We now find ourselves in the midst of fulfilling this painful irony—in which the theatrics of boycotting magazines and penning hateful carols have caused us to forget that embracing diversity includes embracing those we simply don’t like. The TCU’s forum to discuss the controversy on December 6 was at its core a performance. A senate leader delivered an impassioned soliloquy; members of the administration professed their profound disappointment; and the crowd cheered and hissed at all the right times. One vaudevillian student even shredded a copy of the Source before the wide-eyed crowd, a song and dance that a local television news crew promptly broadcast to the general public. These performances may have been dramatic, but they were not productive. Indeed, it is doubtful that when Alison Hoover stood to apologize on behalf of the Primary Source that she did anything more than act the part the Tufts community asked her to play—that of the misguided but penitential conservative. Hoover’s apology could not have been anything but insincere. It was the half-hearted result of threats to close the publication or stifle its voice; it was the necessary denouement in the university’s politically correct script.

Though the necessity of acknowledging the validity of the community’s complaints while still protecting the Source from those who would silence it is understandable, Hoover’s apology reveals our inability to distinguish facts from fireworks. As a community, we now find ourselves in the grave position of acting the roles we wish were true: pretending that hate and bigotry don’t actually exist at Tufts. Such a charade, however, is as unhealthy as it is untrue. The Daily quoted junior Ashley Bethel as stating that “to cut [the Source’s’] funding or to reduce it is to silence a thought that we need to know is there.” This statement is incredibly apt, and the Daily was wise to use it as the impetus for its December 7 editorial. What is even more dangerous, however, is the result of our collective burlesque. We have silenced a voice—by pretending it no longer exists and by forcing its speakers to pretend the same. On the evening of December 6, Alison Hoover delivered an insincere apology; by that time, the carol had already disappeared from the Source’s website. Soon after, copies of the magazine had all but vanished from campus. The Source, it seems, chose to live and fight another day. After a few administrative emails and the creation of an “Executive Director of Institutional Diversity,” so too did the community choose to forget the incident or pretend it had settled it.

While the Observer recognizes the Source’s carol for the bigoted theatrics that it was, it refuses to join in the cheap circus-parade of politically correct responses that it has heard lately from many members—students, faculty, and administrators alike—of the Tufts community. Voices that cry for the silencing of others are childish ironies, and administrative press releases that say absolutely nothing are simply unacceptable. Not every elephant that steps into the circus spotlight, however, needs to leave a pile of shit—verbal or otherwise—behind it as it departs in search of the next peanut.

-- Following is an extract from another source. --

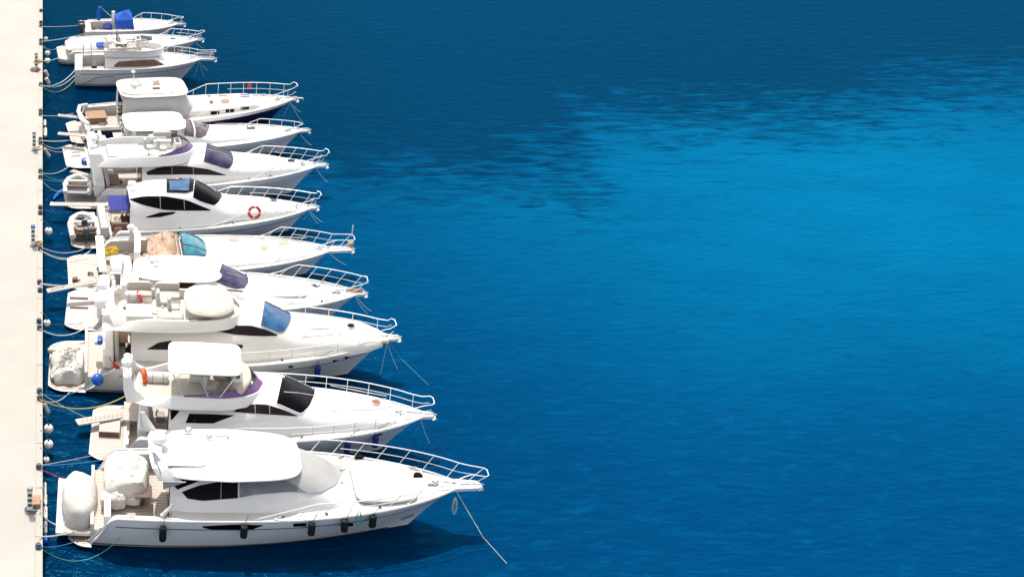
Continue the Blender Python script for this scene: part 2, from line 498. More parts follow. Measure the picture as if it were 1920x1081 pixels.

Tufts’ publications are some of the university’s oldest and most respected student organizations, and they have an obligation to transcend the mob’s theatrics. In the midst of such a controversy, it is necessary that the university’s publications stand together—not only to protect their voices but to ensure journalistic accuracy and accountability. The Media Advisory Board is a little-known organization that encompasses most of the university’s student publications; until now, the board’s role has been merely organizational. The Observer believes that campus publications must reshape the board into a functioning body of self-governance. Tufts’ publications should have a proper forum in which they can discuss and respond to journalistic concerns on a regular basis, free from threats and pressures to conform or be silent. The theatrics of the past month have made it painfully clear: either Tufts’ publications act to govern themselves, or the masked, playacting mob may very well do it for them.